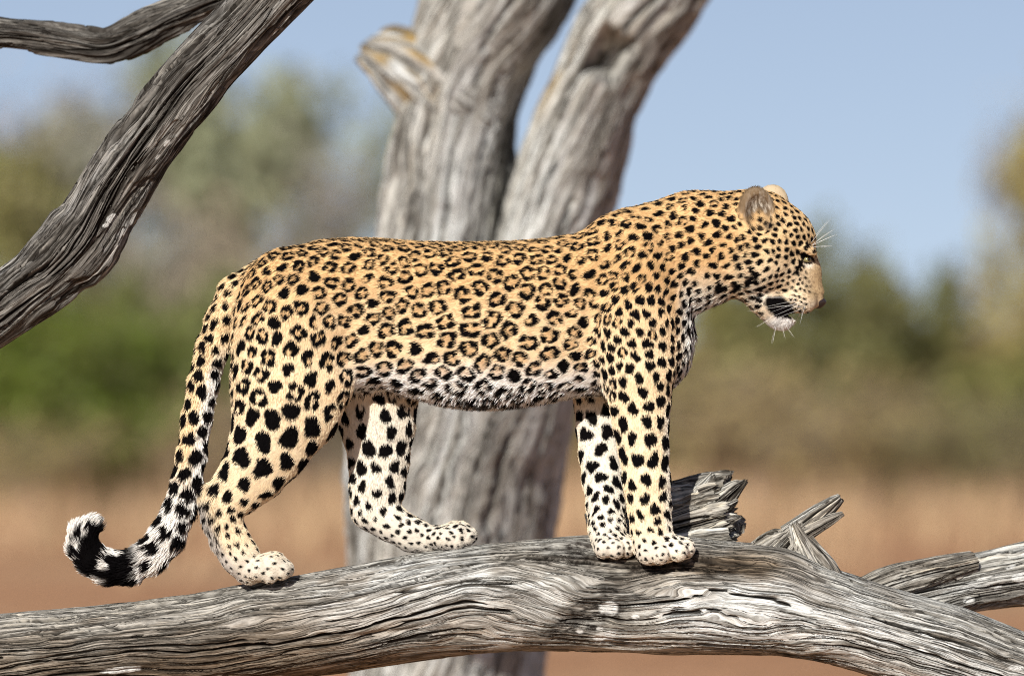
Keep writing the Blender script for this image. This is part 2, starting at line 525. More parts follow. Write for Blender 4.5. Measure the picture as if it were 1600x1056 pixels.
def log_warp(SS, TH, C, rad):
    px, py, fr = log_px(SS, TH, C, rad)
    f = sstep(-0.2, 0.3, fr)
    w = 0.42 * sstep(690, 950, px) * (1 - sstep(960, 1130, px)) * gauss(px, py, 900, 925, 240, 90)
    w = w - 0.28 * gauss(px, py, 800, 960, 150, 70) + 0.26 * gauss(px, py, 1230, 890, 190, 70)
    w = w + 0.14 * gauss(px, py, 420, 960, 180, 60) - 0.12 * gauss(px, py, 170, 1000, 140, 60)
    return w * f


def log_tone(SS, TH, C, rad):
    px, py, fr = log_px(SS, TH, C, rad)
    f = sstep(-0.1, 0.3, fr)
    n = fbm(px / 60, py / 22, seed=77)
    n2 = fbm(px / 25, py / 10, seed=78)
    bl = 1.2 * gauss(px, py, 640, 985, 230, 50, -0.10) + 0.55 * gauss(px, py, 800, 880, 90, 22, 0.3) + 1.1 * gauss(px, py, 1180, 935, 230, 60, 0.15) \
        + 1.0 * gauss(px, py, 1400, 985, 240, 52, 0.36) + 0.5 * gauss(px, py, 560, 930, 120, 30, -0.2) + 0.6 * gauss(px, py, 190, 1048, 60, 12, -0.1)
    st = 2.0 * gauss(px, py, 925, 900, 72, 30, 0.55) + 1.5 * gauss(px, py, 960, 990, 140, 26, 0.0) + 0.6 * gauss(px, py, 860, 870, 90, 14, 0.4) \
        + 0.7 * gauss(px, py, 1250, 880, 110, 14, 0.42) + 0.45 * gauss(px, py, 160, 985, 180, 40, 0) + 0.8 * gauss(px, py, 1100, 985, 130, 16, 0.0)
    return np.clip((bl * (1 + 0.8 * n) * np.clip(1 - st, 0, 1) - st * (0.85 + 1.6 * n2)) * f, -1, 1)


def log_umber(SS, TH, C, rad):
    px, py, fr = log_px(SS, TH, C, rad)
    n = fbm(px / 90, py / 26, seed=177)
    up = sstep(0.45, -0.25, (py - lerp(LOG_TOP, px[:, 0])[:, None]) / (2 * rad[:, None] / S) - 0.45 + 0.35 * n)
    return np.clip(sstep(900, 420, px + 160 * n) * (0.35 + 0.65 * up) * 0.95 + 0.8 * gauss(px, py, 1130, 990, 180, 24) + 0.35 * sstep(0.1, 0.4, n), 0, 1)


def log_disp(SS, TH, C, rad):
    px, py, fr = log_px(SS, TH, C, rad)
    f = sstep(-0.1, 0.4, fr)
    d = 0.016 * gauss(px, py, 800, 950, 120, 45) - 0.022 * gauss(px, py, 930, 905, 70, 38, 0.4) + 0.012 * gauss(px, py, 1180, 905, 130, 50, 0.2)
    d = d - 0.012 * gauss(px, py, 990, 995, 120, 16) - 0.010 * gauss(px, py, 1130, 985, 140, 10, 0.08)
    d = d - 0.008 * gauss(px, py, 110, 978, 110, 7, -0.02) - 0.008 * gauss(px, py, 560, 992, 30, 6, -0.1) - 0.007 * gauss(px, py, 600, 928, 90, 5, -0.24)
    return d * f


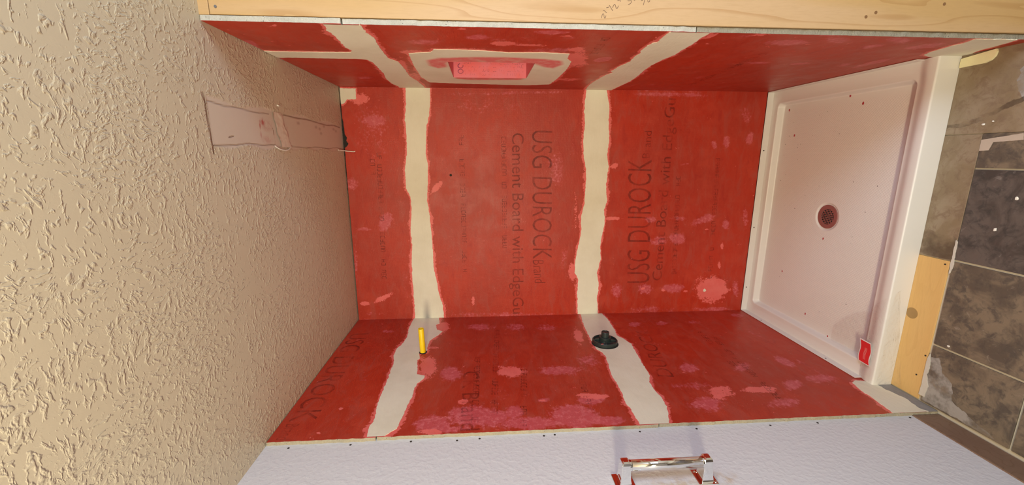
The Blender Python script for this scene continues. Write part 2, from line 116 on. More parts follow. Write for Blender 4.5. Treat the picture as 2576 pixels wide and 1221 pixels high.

• Given exercise: Your copy should hold every record word for word and none of the pictures.

• Task output:
Keep writing the Blender script for this image. This is part 2, starting at line 525. More parts follow. Write for Blender 4.5. Measure the picture as if it were 1600x1056 pixels.
def log_warp(SS, TH, C, rad):
    px, py, fr = log_px(SS, TH, C, rad)
    f = sstep(-0.2, 0.3, fr)
    w = 0.42 * sstep(690, 950, px) * (1 - sstep(960, 1130, px)) * gauss(px, py, 900, 925, 240, 90)
    w = w - 0.28 * gauss(px, py, 800, 960, 150, 70) + 0.26 * gauss(px, py, 1230, 890, 190, 70)
    w = w + 0.14 * gauss(px, py, 420, 960, 180, 60) - 0.12 * gauss(px, py, 170, 1000, 140, 60)
    return w * f


def log_tone(SS, TH, C, rad):
    px, py, fr = log_px(SS, TH, C, rad)
    f = sstep(-0.1, 0.3, fr)
    n = fbm(px / 60, py / 22, seed=77)
    n2 = fbm(px / 25, py / 10, seed=78)
    bl = 1.2 * gauss(px, py, 640, 985, 230, 50, -0.10) + 0.55 * gauss(px, py, 800, 880, 90, 22, 0.3) + 1.1 * gauss(px, py, 1180, 935, 230, 60, 0.15) \
        + 1.0 * gauss(px, py, 1400, 985, 240, 52, 0.36) + 0.5 * gauss(px, py, 560, 930, 120, 30, -0.2) + 0.6 * gauss(px, py, 190, 1048, 60, 12, -0.1)
    st = 2.0 * gauss(px, py, 925, 900, 72, 30, 0.55) + 1.5 * gauss(px, py, 960, 990, 140, 26, 0.0) + 0.6 * gauss(px, py, 860, 870, 90, 14, 0.4) \
        + 0.7 * gauss(px, py, 1250, 880, 110, 14, 0.42) + 0.45 * gauss(px, py, 160, 985, 180, 40, 0) + 0.8 * gauss(px, py, 1100, 985, 130, 16, 0.0)
    return np.clip((bl * (1 + 0.8 * n) * np.clip(1 - st, 0, 1) - st * (0.85 + 1.6 * n2)) * f, -1, 1)


def log_umber(SS, TH, C, rad):
    px, py, fr = log_px(SS, TH, C, rad)
    n = fbm(px / 90, py / 26, seed=177)
    up = sstep(0.45, -0.25, (py - lerp(LOG_TOP, px[:, 0])[:, None]) / (2 * rad[:, None] / S) - 0.45 + 0.35 * n)
    return np.clip(sstep(900, 420, px + 160 * n) * (0.35 + 0.65 * up) * 0.95 + 0.8 * gauss(px, py, 1130, 990, 180, 24) + 0.35 * sstep(0.1, 0.4, n), 0, 1)


def log_disp(SS, TH, C, rad):
    px, py, fr = log_px(SS, TH, C, rad)
    f = sstep(-0.1, 0.4, fr)
    d = 0.016 * gauss(px, py, 800, 950, 120, 45) - 0.022 * gauss(px, py, 930, 905, 70, 38, 0.4) + 0.012 * gauss(px, py, 1180, 905, 130, 50, 0.2)
    d = d - 0.012 * gauss(px, py, 990, 995, 120, 16) - 0.010 * gauss(px, py, 1130, 985, 140, 10, 0.08)
    d = d - 0.008 * gauss(px, py, 110, 978, 110, 7, -0.02) - 0.008 * gauss(px, py, 560, 992, 30, 6, -0.1) - 0.007 * gauss(px, py, 600, 928, 90, 5, -0.24)
    return d * f


The Blender Python script for this scene continues. Write part 2, from line 116 on. More parts follow. Write for Blender 4.5. Treat the picture as 2576 pixels wide and 1221 pixels high.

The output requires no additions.